Mulsemedia setups can be considered as a unique combination of hardware, software and contents made available in given geographic and social contexts with the purpose to deliver sensory-aware experiences. Each can also be regarded as a work in progress as they should evolve and interact differently through time, to retain visitors’ engagement.

However, to design, maintain and modify mulsemedia setups requires a team effort and is usually done by specialized companies. Often, scheduled and emergency maintenance operations must be made in loco. These costs can be significant and represent a deterrent for mulsemedia setups owners to keep their experiences in perfect working order, but mainly to change them and update contents.
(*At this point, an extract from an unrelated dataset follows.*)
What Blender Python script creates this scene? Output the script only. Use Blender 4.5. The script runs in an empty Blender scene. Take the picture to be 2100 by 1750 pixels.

This paper proposes a prototyping software to enable IoT mulsemedia environments simulation, based on virtual environments that enable the design, configuration, maintenance and update of experiences regardless of software and hardware used. Two virtual environments were created and tested, demonstrating success. The prototyping software is currently being used by a multimedia company that manages several mulsemedia setups both nationally and internationally. It is noteworthy that rather than competing with existing solutions developed with similar purposes (e.g., [28,32]), the proposed system intends to provide an alternative agnostic approach to simulate IoT environments before their deployment, privileging quick planning strategies for arranging mulsemedia setups, being more flexible to programmers, and capable of being extended with digital twin features for the management of actual infrastructures, supported by more intuitive interfaces.

Future work will, thus, address the extension of this solution to real environments, exploring concepts of digital twinning for remote control and supervision of IoT setups with enhanced levels of interaction engagement, as well as cost-effective maintenance, pursuing a multi-context platform for a wide variety of applications, ranging from business-to-business (to-customer) commercial transaction models to Industry 5.0-related challenges.